The "broadcast flag" is a copy protection mechanism for digital TV broadcasts. The FCC's regulations required manufacturers of digital TV receivers to design their products to recognize when a digital TV transmitter had set the "broadcast flag" on a digital TV signal. If the digital TV receiver detected the "broadcast flag," it was required to send the content only to certain digital outputs that would recognize the broadcast flag or to an analog output. It permitted receivers to record the TV broadcast only if they could do so in a way that would make it impossible for another device to copy the recording.
In other words, the rule is designed to prevent people from recording a digital TV transmission on a computer and then sharing it with anyone else or taking clips from it.
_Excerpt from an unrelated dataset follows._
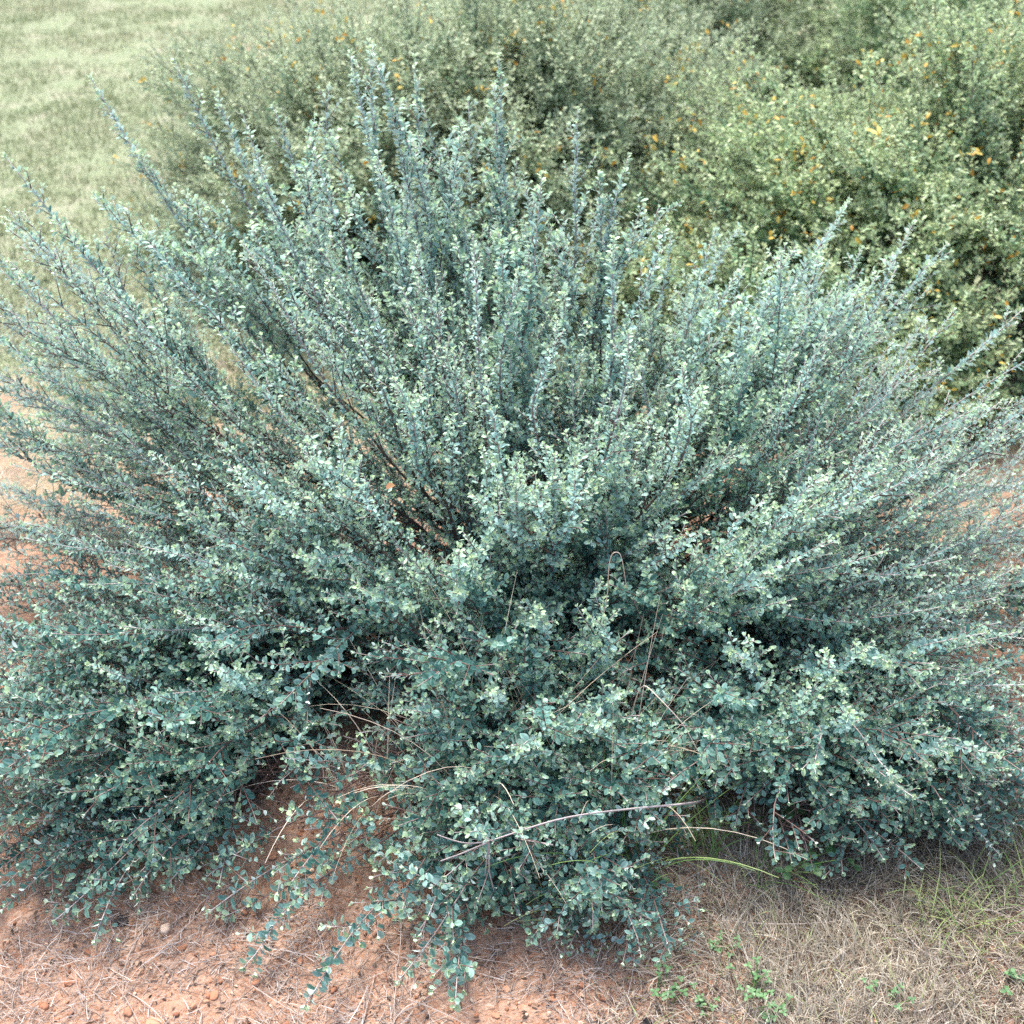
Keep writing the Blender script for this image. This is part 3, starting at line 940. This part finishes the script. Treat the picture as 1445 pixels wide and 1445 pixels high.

The rule works by requiring manufacturers to make equipment in a way that honors the demands of TV producers.
The Court of Appeals held that the FCC lacked authority to regulate what equipment does to recordings of transmissions after receiving them. The FCC's job is to regulate how transmissions work, not how people use recordings.
The FCC may continue to press the case, and the intervening Motion Picture Association of America (MPAA) will most likely request en banc review or petition the Supreme Court for certiorari even if the FCC does not. If the courts deny further review or decide against the MPAA and FCC, the MPAA will lobby Congress to extend the FCC's authority. MPAA could ask Congress to codify the broadcast flag regulations in a statute, but it might prefer to have the FCC continue oversight of the rules and retain the ability to change them.
I oppose the notion that the MPAA should dictate how computer equipment is built and how it treats data, and I don't like what I perceive to be a general atmosphere of overreaching at the FCC, so I like the D.C. Circuit's ruling. I also think it's founded on good legal analysis and reached the right conclusion as a matter of law.
The "broadcast flag" regulations appear in the Code of Federal Regulations at 47 C.F.R. 73.9000-73.9009 and 47 C.F.R. 76.1901-76.1909.